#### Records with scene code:
^^^^

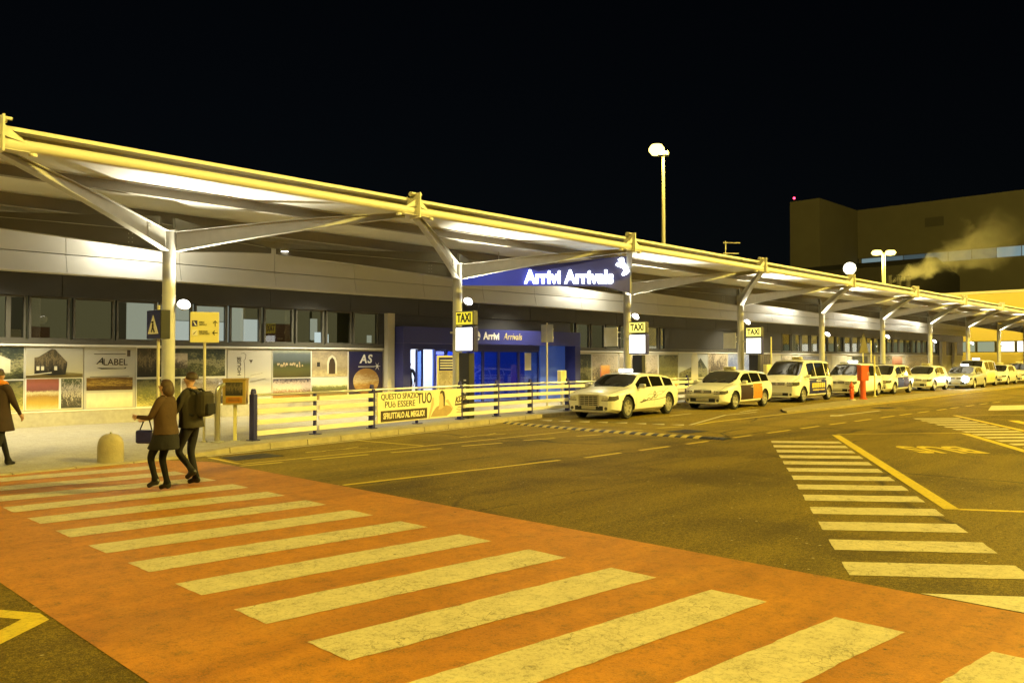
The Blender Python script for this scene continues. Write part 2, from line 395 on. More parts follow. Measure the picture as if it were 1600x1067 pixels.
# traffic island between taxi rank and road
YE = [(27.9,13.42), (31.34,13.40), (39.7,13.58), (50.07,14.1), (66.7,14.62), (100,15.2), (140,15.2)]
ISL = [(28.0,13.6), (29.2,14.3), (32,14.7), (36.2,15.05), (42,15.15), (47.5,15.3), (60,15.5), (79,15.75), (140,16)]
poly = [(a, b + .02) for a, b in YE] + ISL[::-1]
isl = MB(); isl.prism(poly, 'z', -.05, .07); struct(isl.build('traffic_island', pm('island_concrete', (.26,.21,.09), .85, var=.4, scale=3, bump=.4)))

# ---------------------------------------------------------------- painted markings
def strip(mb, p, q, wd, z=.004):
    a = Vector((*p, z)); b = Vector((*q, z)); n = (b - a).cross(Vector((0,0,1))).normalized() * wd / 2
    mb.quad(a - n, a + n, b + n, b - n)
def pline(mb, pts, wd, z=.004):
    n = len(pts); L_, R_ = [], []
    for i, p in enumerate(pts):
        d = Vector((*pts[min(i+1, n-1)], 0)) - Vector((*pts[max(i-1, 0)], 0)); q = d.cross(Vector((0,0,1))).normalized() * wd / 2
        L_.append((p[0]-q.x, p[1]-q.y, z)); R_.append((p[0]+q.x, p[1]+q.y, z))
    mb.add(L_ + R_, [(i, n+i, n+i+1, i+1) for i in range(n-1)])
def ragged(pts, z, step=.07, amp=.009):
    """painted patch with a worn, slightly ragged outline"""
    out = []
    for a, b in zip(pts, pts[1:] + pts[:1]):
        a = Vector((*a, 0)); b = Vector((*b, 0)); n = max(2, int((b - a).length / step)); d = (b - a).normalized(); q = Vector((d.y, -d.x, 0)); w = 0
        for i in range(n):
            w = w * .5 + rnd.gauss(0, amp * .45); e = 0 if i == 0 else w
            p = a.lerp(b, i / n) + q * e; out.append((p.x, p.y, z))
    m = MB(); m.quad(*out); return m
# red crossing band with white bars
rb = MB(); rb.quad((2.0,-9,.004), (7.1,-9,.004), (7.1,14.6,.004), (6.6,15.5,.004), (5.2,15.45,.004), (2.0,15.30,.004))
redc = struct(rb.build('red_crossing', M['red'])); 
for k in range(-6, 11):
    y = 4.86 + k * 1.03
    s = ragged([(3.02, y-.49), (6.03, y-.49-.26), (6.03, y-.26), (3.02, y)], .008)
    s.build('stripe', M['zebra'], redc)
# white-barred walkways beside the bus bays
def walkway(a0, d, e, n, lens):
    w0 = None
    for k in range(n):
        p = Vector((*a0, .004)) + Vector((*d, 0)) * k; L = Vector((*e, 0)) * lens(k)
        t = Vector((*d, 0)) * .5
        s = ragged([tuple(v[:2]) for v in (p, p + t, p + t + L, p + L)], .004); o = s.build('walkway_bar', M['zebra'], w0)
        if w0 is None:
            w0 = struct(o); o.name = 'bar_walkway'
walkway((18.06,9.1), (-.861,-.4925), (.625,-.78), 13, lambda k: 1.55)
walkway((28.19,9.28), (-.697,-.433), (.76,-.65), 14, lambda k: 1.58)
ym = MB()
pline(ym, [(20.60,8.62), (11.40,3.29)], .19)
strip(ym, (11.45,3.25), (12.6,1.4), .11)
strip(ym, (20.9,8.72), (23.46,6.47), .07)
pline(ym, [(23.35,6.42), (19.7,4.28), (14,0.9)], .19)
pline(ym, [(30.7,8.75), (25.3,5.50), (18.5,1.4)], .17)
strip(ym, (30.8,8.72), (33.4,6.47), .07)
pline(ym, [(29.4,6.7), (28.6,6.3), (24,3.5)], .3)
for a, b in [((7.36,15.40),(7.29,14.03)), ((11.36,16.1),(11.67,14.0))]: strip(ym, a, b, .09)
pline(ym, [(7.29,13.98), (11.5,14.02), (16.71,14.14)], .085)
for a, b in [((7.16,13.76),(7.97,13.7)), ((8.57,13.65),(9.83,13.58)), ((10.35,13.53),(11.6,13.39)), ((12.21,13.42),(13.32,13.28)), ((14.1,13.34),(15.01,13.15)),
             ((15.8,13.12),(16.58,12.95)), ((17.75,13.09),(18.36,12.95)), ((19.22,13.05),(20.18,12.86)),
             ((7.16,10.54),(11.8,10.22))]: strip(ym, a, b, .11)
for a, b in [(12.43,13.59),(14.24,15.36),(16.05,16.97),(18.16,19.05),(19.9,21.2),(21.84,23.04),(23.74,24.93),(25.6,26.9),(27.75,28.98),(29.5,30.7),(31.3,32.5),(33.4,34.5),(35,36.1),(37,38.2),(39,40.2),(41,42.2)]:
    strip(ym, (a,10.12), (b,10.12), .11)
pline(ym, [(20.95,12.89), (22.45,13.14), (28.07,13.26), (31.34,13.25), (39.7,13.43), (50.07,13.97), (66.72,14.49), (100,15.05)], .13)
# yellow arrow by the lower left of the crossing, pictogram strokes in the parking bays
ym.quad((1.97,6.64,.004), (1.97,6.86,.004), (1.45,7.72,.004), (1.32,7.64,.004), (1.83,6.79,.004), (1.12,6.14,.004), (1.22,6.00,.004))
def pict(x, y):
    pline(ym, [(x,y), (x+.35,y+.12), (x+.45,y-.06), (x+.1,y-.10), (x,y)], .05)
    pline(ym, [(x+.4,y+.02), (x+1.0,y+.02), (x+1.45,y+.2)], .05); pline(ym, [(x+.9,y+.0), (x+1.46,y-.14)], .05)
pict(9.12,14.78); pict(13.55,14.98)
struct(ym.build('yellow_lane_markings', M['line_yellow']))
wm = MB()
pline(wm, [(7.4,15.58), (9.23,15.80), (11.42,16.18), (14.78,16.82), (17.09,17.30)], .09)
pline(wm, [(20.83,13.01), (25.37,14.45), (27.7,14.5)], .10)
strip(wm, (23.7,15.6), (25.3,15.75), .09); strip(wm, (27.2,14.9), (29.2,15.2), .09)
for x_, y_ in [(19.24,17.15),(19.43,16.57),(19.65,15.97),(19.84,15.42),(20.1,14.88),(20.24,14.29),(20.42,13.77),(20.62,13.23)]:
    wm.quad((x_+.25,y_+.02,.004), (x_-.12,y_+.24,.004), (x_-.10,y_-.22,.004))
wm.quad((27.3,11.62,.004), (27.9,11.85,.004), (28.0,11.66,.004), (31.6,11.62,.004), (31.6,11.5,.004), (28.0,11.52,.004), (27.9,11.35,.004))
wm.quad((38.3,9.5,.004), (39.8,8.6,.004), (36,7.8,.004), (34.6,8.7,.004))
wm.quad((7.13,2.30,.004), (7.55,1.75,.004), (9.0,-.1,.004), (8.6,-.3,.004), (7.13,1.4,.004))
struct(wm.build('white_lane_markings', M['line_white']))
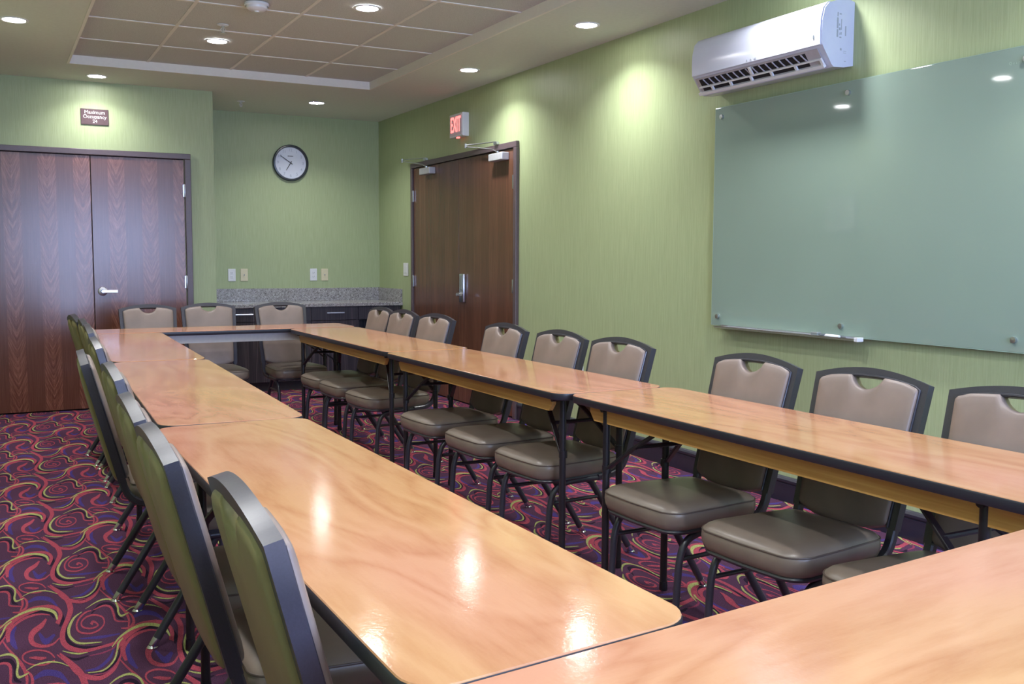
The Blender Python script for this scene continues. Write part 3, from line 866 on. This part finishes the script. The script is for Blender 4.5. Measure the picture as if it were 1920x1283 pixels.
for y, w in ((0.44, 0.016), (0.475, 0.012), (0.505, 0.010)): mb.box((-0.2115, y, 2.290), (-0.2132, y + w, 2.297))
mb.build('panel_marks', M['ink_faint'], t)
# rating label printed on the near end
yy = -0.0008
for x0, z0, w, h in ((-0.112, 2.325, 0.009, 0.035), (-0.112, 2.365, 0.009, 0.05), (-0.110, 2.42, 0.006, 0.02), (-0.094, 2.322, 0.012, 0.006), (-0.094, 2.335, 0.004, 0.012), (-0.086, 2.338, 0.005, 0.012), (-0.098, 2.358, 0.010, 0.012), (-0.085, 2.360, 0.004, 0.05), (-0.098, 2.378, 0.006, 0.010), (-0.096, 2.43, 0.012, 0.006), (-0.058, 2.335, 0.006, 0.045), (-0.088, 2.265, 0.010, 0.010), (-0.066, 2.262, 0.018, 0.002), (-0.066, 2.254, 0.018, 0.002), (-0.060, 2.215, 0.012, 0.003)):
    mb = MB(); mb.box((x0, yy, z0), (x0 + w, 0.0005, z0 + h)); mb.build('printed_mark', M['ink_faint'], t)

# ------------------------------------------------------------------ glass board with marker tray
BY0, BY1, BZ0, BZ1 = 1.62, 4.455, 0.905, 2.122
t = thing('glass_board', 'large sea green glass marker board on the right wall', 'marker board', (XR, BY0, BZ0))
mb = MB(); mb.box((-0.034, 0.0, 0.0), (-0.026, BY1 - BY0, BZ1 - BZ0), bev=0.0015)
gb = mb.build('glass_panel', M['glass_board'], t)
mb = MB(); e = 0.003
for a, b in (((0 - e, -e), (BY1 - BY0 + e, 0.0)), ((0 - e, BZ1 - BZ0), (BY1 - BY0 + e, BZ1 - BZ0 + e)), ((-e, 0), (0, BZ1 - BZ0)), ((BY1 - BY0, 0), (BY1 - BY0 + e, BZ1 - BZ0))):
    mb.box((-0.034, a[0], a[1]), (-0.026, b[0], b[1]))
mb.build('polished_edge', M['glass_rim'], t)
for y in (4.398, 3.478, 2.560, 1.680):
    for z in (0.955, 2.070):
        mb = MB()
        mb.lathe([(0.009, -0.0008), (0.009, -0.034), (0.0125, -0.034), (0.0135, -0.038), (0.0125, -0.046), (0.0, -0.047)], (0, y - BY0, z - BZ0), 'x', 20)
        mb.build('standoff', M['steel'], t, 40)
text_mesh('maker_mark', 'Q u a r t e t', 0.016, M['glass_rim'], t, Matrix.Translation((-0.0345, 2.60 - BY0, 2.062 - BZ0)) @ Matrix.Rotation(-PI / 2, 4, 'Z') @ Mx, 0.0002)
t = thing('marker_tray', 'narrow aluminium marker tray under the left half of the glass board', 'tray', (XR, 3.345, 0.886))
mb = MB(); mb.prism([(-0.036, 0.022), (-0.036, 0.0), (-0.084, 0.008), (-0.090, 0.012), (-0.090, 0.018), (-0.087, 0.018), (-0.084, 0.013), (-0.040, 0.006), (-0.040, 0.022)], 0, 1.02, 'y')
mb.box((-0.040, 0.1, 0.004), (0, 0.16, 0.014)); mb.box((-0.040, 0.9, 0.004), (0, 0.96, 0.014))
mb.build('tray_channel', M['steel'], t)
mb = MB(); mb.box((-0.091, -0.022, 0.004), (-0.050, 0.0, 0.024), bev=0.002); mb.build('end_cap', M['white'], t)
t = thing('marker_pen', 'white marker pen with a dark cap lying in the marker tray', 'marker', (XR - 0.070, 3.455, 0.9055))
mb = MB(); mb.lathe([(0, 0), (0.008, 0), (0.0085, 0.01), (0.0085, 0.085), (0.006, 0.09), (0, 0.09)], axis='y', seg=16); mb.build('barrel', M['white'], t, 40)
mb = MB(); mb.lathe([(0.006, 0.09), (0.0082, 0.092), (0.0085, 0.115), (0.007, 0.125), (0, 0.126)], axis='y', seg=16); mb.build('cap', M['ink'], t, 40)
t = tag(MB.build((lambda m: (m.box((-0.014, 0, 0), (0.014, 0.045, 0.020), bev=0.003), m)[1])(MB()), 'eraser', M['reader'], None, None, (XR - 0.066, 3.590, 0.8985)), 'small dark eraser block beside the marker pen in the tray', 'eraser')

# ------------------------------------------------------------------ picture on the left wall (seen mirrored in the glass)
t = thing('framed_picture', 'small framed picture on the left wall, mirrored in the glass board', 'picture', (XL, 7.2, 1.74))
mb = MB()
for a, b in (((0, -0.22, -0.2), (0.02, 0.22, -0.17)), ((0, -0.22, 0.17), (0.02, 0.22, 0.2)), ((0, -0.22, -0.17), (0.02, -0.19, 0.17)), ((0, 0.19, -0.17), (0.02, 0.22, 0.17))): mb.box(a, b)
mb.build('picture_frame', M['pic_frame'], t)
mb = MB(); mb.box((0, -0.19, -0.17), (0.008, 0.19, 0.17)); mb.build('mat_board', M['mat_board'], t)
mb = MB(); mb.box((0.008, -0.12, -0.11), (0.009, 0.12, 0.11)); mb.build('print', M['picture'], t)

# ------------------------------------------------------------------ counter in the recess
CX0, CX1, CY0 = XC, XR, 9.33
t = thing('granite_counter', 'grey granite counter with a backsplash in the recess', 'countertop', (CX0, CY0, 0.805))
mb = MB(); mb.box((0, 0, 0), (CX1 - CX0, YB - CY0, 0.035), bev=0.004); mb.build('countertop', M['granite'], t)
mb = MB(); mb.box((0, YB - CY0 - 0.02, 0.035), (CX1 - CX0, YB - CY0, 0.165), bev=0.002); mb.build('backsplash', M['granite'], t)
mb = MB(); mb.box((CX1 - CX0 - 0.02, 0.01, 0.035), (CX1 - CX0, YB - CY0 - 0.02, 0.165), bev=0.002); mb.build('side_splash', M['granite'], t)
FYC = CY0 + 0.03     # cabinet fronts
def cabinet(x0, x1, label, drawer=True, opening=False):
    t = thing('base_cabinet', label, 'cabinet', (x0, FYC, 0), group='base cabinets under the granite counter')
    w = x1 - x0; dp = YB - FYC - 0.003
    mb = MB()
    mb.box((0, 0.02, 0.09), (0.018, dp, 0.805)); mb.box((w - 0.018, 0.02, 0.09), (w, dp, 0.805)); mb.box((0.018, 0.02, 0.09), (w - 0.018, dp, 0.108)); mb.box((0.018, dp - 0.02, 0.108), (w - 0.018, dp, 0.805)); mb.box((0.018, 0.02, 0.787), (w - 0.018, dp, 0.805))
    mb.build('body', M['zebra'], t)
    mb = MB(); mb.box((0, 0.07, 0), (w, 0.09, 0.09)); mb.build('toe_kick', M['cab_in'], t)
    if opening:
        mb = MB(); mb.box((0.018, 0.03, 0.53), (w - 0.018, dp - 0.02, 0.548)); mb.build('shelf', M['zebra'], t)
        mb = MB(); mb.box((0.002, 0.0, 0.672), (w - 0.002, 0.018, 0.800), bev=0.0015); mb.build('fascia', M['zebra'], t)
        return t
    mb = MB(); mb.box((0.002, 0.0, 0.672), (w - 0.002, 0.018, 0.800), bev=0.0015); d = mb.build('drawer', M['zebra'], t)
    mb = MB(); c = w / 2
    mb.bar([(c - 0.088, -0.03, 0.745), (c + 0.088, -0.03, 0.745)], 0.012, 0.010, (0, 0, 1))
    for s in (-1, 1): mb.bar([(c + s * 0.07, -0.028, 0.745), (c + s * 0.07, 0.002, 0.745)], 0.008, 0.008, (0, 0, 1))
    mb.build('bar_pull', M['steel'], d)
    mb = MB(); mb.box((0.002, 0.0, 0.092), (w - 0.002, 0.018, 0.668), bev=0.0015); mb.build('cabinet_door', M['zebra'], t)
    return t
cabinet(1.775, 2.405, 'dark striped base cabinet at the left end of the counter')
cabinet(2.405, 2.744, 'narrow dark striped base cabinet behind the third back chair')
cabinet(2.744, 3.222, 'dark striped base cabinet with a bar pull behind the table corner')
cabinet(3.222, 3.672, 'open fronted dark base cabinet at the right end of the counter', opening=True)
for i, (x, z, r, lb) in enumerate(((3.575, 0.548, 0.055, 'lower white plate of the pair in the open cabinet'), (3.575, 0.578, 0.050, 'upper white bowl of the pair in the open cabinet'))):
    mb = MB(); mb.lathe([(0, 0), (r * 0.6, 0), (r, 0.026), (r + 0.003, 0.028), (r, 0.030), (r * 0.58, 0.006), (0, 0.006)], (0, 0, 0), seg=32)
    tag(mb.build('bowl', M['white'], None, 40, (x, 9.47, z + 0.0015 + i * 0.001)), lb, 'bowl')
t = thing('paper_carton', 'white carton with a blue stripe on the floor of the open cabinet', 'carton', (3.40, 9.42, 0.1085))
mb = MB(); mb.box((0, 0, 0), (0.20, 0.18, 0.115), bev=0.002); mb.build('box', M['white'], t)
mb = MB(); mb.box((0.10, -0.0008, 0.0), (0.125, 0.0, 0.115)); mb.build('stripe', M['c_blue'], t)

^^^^

#### Task to carry out:
Within the records, how many lines include "part"? The answer is the number and nothing else.

#### Response to the exercise:
2